The Loneliness of Long-Distance Writing
One Foot After the Other, One Word Follows the Next
“You are alone out there,” my college track coach said, pointing to the farmland that stretched to the horizon. Years later, I know his words also describe writing a book.
We were stretching on the hot track, and would soon head out on the country roads for a long-distance route. Coach Taylor didn’t want us talking during our runs. He said it slowed us down. Track is a team sport on paper, but in reality, running is an individual struggle. You against the rest of the field. You against yourself. You against time.
I liked running in the heat. Growing up, I never followed my parents’ advice to run early or late in the day—I loved afternoon runs in open fields, under the wide sun. The heat warmed me up, and it also wore me out, but it was a comfortable type of exhaustion. I was a middle-distance runner, a sprinter who wasn’t fast enough for the 100 or 200, a little slow for the 400, and without enough wind for the 1600. But the 800 was just right for me. There was a symmetry to it, a distinct first and second act.
Coach Taylor sold me on the idea that you have to train further than you race. I began running ten miles past the Amish selling rugs and pies, past old homes that were an arm’s length from the road, past tired cows and lazy pigs. Running is an acquired taste, but at some point I tricked myself into enjoying it. I fell in love with the silent drift of long-distance. I liked to be out there, hot and tired, and alone.
My future wife was a hurdler for the college team; a born sprinter. I can’t keep up with her now during distance runs—but most of the time our schedules don’t line up, so we run on our own. I’ve learned that running in the heat will do more harm than good. Now I head to the trails. In northwest New Jersey, our trail systems are the cinder remains of old railroads. The trails are shadowed, windless tunnels. A good place for the mind to wander.
You are alone out there, I think, a few miles into a run in the woods, with everything on my mind. Lately I’ve been thinking about my book manuscript, and I suspect other writers who run do the same. I once wrote an essay for The Atlantic about why writers run. It’s not surprising that this convergence is well-trod: writing and running are methodical, habitual actions. Rachel Toor, writing for The Chronicle of Higher Education, thinks the connection has to do with discipline: “You know some days will be harder than others, and on some you won’t hit your mark and will want to quit. But you don’t. You force yourself into a practice, the practice becomes habit and simply part of your identity.”
Later in her essay, she refines her connection between writing and running: “the state of vulnerability they leave you in.

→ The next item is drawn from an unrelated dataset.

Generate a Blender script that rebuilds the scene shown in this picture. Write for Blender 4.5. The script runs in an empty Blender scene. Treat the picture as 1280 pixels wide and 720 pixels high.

Both require bravery, audacity, a belief in one’s abilities, and a willingness to live the clichés: to put in one the line, to dig deep, to go for it. You have to believe in the ‘it,’ and have to believe, too, that you are worthy.”
Running requires confidence and humility. You need confidence to head out there and keep going, but you better be humble (if you’re not, one runner speeding by you will be sufficient reminder). Long-distance running requires double the confidence and humility. Both are acts of endurance and solitude. They require a lot of patience, enough confidence and nerve to keep going, and the acceptance of failure. I’m writing a contracted book on Catholic fiction and culture in America, and although I’m lucky to work with a smart and helpful editor, writers have to write books on their own. We can be coached and coaxed from afar, but like running, you’ve got to get out there and write. Without the pages and the miles, there are only ideas.
Running and writing a book both contain repetition, some surprises, and a good amount of exhaustion. Some days I try to find any excuse possible not to run; I was able to convince myself that a recent chance of hail would become the apocalypse, so I stayed off the trail. Some days writing feels impossible—I might spend most of the day with a phrase or sentence that feels right, but once I sit at the desk, it becomes vacuous, trite. The mere volume of writing a book becomes intimidating. It shouldn’t be this way—I’ve run thousands of miles, I’ve published a handful of books—but experience doesn’t erase the struggle.
Despite the self-doubt, the need to ice an ankle or take some Advil, or the stress when a finished book manuscript feels so far away, I’m drawn to both running and writing with religious devotion. But writers and runners know that when you settle into a long-distance run or hit your stride with the work, something other than your body takes over. You enter some Yeatsian state of delirium—you keep going and going, and soon enough you are miles—and pages—away from where you’ve started. You’ve gone deeper into your soul than you ever thought possible. You are alone, but blissfully so, as in the classic Alan Sillitoe story: “It’s a treat, being a long-distance runner, out in the world by yourself.”